Private colleges have joined with their public counterparts in their skepticism of the Obama ratings proposal. But the notion, embraced by the APLU’s proposal, that federal student aid dollars should be based on institutional performance is anathema to most private institutions.

David Warren, the president of the National Association of Independent Colleges and Universities, said that his group opposes such a shift in the distribution of federal aid because it would harm student choice. Private colleges firmly believe that federal student aid should be, in effect, a voucher for students to use at the college that is best for them, he said.

“Student aid, when conceived in the early stages of Title IV, very clearly was designed to respond to the needs of the student and to follow the student, not be tied to the institution,” Warren said, referring to the numbered section of the Higher Education Act that authorizes student loans and grants. “We think that is a wise model, and we think this change would fundamentally and dramatically alter the way in which dollars are available to needy students.”

Private colleges’ opposition to changing how federal student aid is allocated does not mean they don’t embrace the underlying accountability concerns, Warren said.

 “We’ve been always been entirely open to asking the question of how well an institution can perform,” he said.

States, accreditors and the Education Department all have processes that hold institutions accountable, Warren said.

 “All of those have an effect,” he said. He questioned whether the department was doing enough in its front-end review of colleges that want to be eligible to participate in the federal student aid programs.

The impetus behind the ratings system, though, is that that current system is not structured in a way that provides enough accountability for colleges. Education Secretary Arne Duncan, in defending the ratings proposal, has repeatedly railed against the “status quo,” saying that taxpayers know far too little about what becomes of the billions of dollars they invest in higher education each year.

The Obama administration isn’t the only voice calling for the federal government to attach new requirements to how student loans and grants flow to colleges and universities.

Even if the ratings plan is defeated, there is plenty of other enthusiasm in Washington for new legislation, most likely as part of the Higher Education Act, which is due to be renewed in the next year or two. A pair of Senate Democrats has introduced legislation to link student aid to similar outcomes-based standards. Several other Democrats have called for colleges to pay the government a penalty if too many of their students default on federal loans. And the Center for American Progress, a liberal think tank, earlier this year released a proposal that would tie student aid dollars to a college’s rating on a bronze-silver-gold scale.

Divide Over Data

Much of the debate over the Obama administration’s ratings proposal has centered around whether the federal government has good enough data on which to judge colleges in the first place.

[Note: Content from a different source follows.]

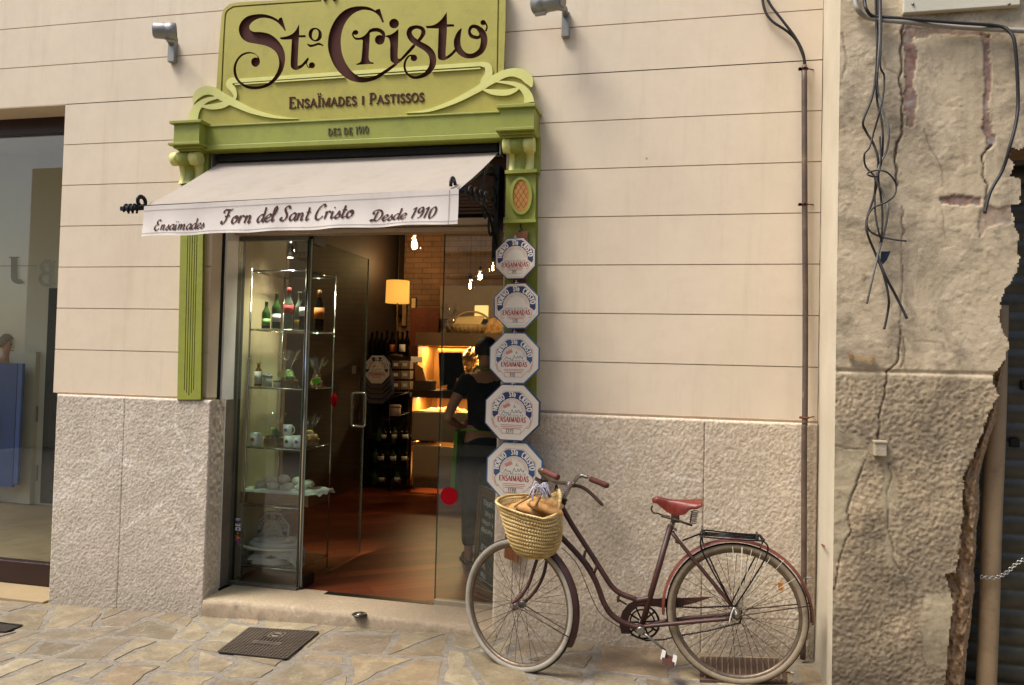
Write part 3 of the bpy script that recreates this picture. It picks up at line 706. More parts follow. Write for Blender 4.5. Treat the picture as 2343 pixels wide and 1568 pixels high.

The plan has renewed debate over a federal database to track students as they move through higher education and into the workforce, providing more robust information about graduation rates and salary information.

While colleges and universities have been nearly unanimous in their criticism of the quality of current federal data on which the Obama administration is predicating its ratings system, higher education is divided on whether a student-unit record system should be used to alleviate that data challenge.

Groups representing public institutions -- the APLU, AASCU, and the American Association of Community Colleges -- have all come out in favor of such a system. The National Association of Independent Colleges and Universities has long been a vocal opponent of a student-unit database, which it says would raise privacy concerns.

The Obama administration has said that while the data may not be perfect, officials will be moving forwarding with a rating system using the data to which they currently have access.

Jamienne S. Studley, the deputy under secretary of education, who has been spearheading the ratings proposal, said in a blog post earlier this month that the administration is on track to produce a draft ratings system by the fall.